5. The magnitude of the drunk driving problem is indisputable because the media reports that the slaughter is akin to battlefield-type levels.
6. Sobriety checkpoints are only slightly intrusive and citizens are unlikely to be frightened or annoyed by this kind of government intrusion.
7. We, as judges, are not the appropriate parties to determine what degree of success is adequate success justifying continuation of checkpoints — other authorities should decide that.
8. Sobriety checkpoints generally discover that 1- 1.5% of all drivers seized & searched at checkpoints are under the influence.

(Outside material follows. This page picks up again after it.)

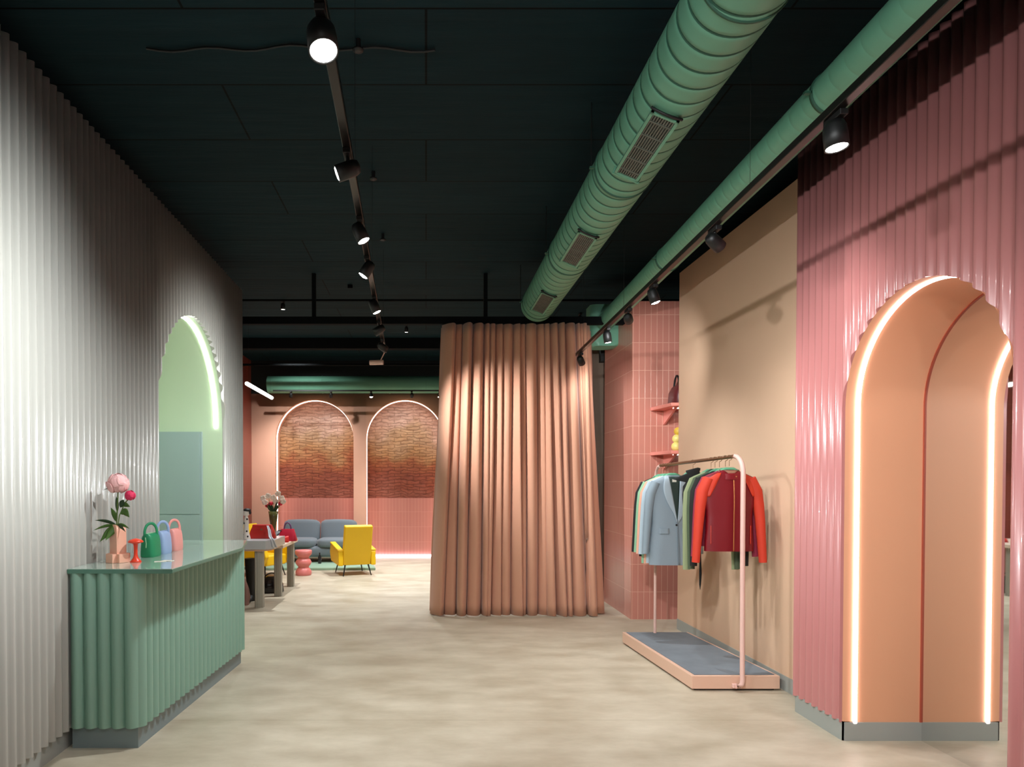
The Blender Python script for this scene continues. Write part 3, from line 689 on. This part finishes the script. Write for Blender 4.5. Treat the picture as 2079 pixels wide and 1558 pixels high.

In a different case, we decided it was okay that illegal alien checkpoints were successful .12% of the time.
9. Therefore, sobriety checkpoints are reasonable and do not offend the Fourth Amendment protection against random, warrantless, suspicionless search & seizure.
It was out of utter exasperation regarding their oppressive and intrusive government that the Founding Fathers committed treason against England to establish a new nation predicated on a restrained government in service of free citizens who were not mere subjects of a crown. So although Rehnquist is regarded as the godfather of the modern "judicial conservative," there really isn't a goddam thing about this argument that could remotely be considered "conservative."
A genuinely conservative judge would demand the government produce a overwhelming justification for encroaching on a citizen's life, liberty, and pursuit of happiness. A genuine conservative would presume that the government's violation of a citizen's Constitutional rights requires little short of a national emergency.
The Founding Fathers would have lined up to kick Rehnquist squarely in the balls for making that kind of "if the state wants to, it must be okay" argument.
As an American I don't even know how to call this kind of groveling toward authority — but it sure as shit ain't "conservative" in the sense of "traditional." I do know this: the violence that Chief Justice Rehnquist, his protege Chief Justice John Roberts, and the rest of their self-styled "conservative" ilk have done, and will continue to do to our Constitution will not be undone in my lifetime, if ever.

1 chimed in:

Rick i PV said...

Amen, brother! I thought I was the only one who noticed or cared about this emasculation of the Fourth Amendment.